New cabin technology has played a role in enabling a more-sparse approach to cabin furnishings. Gone are the overstuffed captain’s chairs and huge flat-screen monitors that seem to have been the hallmark of the bigger-is-better trend from decades not-so-recently past. Modern ergonomic seating is not only more designer-friendly but also healthier and more comfortable, especially on long flights.

There is still a place for big screens, especially when a jet fills the role of flying conference room or home theater. But new technology makes today’s thinner video monitors far less obtrusive. Audio equipment needn’t be conspicuous, either. Jet owners can opt for a system like Bongiovi’s Speakerless Audio, which uses transducers connected to interior side panels to turn the entire cabin into one big immersive sound source. They can also access entertainment individually, via high-definition personal devices and noise-canceling headsets or earbuds.

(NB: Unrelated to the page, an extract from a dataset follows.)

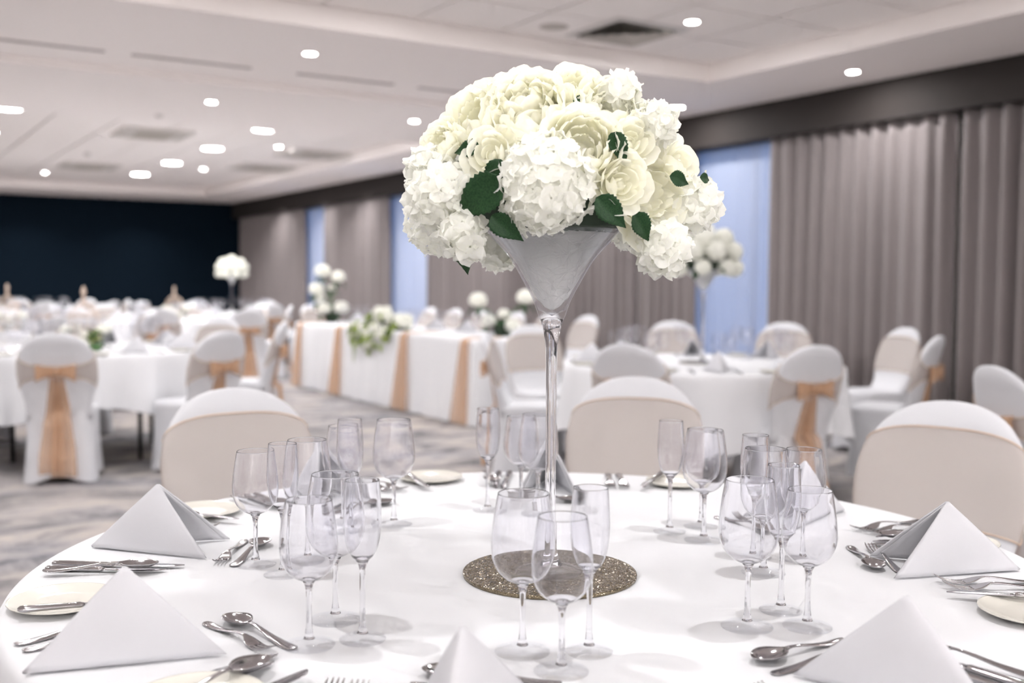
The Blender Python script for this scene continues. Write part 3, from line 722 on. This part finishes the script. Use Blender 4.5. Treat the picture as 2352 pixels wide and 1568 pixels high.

Those same personal devices control individualized cabin settings such as lighting, temperature, and window shading, supplanting complicated and bulky switching panels on interior side ledges. Speaking of lighting, another new trend is using sophisticated LEDs throughout the cabin to not only set the mood and accentuate the decor, but to help control the body’s circadian rhythm—simulating the sunrise and sunset cycle of the destination halfway around the globe. Collins Aerospace’s Secant Luminous lighting creates the desired displays with clusters of RGB, or RGB+W uLEDs (Ultra LEDs).

One reason for the trend toward letting designers cut more footloose is the changing landscape of charter and how we’re using aircraft. In the past, aircraft owners who depended on charter revenue to offset cost of ownership were encouraged to stay conservative with their interior designs for fear of putting off potential clients. With less- stodgy passengers now making up more and more of that clientele—especially in these days of increasing shared-use programs—there is less concern about ensuring that paying customers will stay within their comfort zones.

Another reason for flashier cabin designs may be the global economy. While there is still plenty of uncertainty about its future, recent trends in aircraft sales, usage, and ownership seem to be providing at least the impression of greater stability. Or perhaps owners have just grown weary of worrying about the possibility of having to sell their airplanes at any time. After a decade of living under the fiscal sword of Damocles, maybe they are deciding to live for today. At least a little.